Не помню также, как мы пересели в поезд. Но ясно помню, что, отъехав от Екатеринослава, мы сидели все четверо рядом на полу в товарном вагоне. Двери были широко открыты, и воздух, горячий, но не душный, врывался в вагон. Перед глазами было бесконечное море полей, где вместо колосьев были роскошные стебли подсолнечников. Какая красота и какое богатство!
Поездка в Яссы в ноябре 1918 года
Вагоны скрежетали, колеса стучали, разговаривать было трудно, и потому оставались только зрительные впечатления. Таким удовольствием для глаз была и Дарья Васильевна, с головой в желто-черном платке и в платье цвета хаки. Она была самым близким подсолнухом, сбежавшим из этого моря и усевшимся тут рядом.
* * *
Была какая-то пересадка. И тут я заметил, что мой сын Василек как-то привял: он не особенно рьяно схватился за чемодан. Дарья Васильевна тоже взглянула на него и сказал тихонько:
— У него жар.
Дальше опять ничего не помню до станции, где начиналась территория Все-великого Войска Донского. Чтобы перейти эту границу, надо было пройти через некоторые формальности. Поезд, разумеется, остановился. На платформе был столик, а за ним сидели казачьи офицеры. Формальности были направлены против большевиков, и нужны были некоторые доказательства, что мы не большевистские шпионы. Я предъявил свой паспорт и сказал, что еду в Добровольческую армию по приглашению генерала Алексеева. Этого оказалось достаточным. Я представил им Дарью Васильевну Данилевскую, сказав, что она мой секретарь. Затем своего сына Василида Васильевича Шульгина. Нас пропустили.
Но «Гри-Гри», не имея никакого документа, не был уверен, что его так легко пропустят. Поэтому он не пошел к столику, а обошел станцию кругом, и мы встретились с ним в вагоне нового поезда.

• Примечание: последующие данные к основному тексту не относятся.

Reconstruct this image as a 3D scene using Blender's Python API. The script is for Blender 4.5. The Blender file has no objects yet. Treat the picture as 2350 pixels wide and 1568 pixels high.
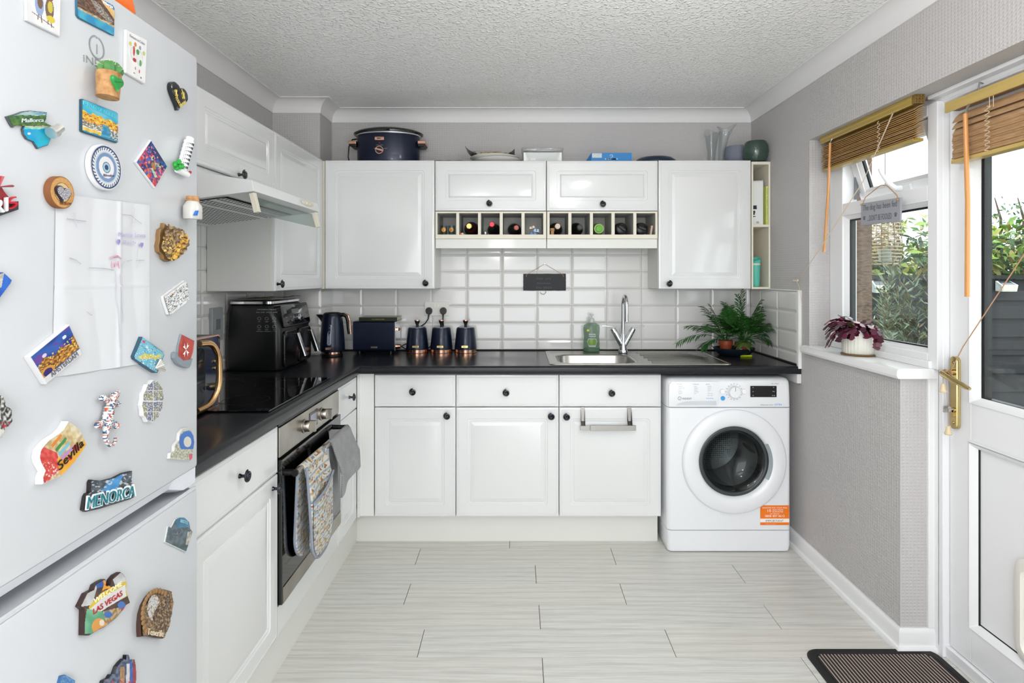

Итак, Рубикон был перейден. Мы вступили на территорию, контролируемую атаманом Красновым. Поезд шел в Новочеркасск, куда мы скоро и прибыли. Но мне нужно было явиться к генералу Алексееву, находившемуся в Екатеринодаре.
Василек окончательно разболелся. Слово «испанка» тогда не было произнесено, но, конечно, это была она. Очень высокая температура. А ехать мне было необходимо. Меня торопили. Делать было нечего. Я оставил его на попечение Дарьи Васильевны, зная, что она сделает все возможное.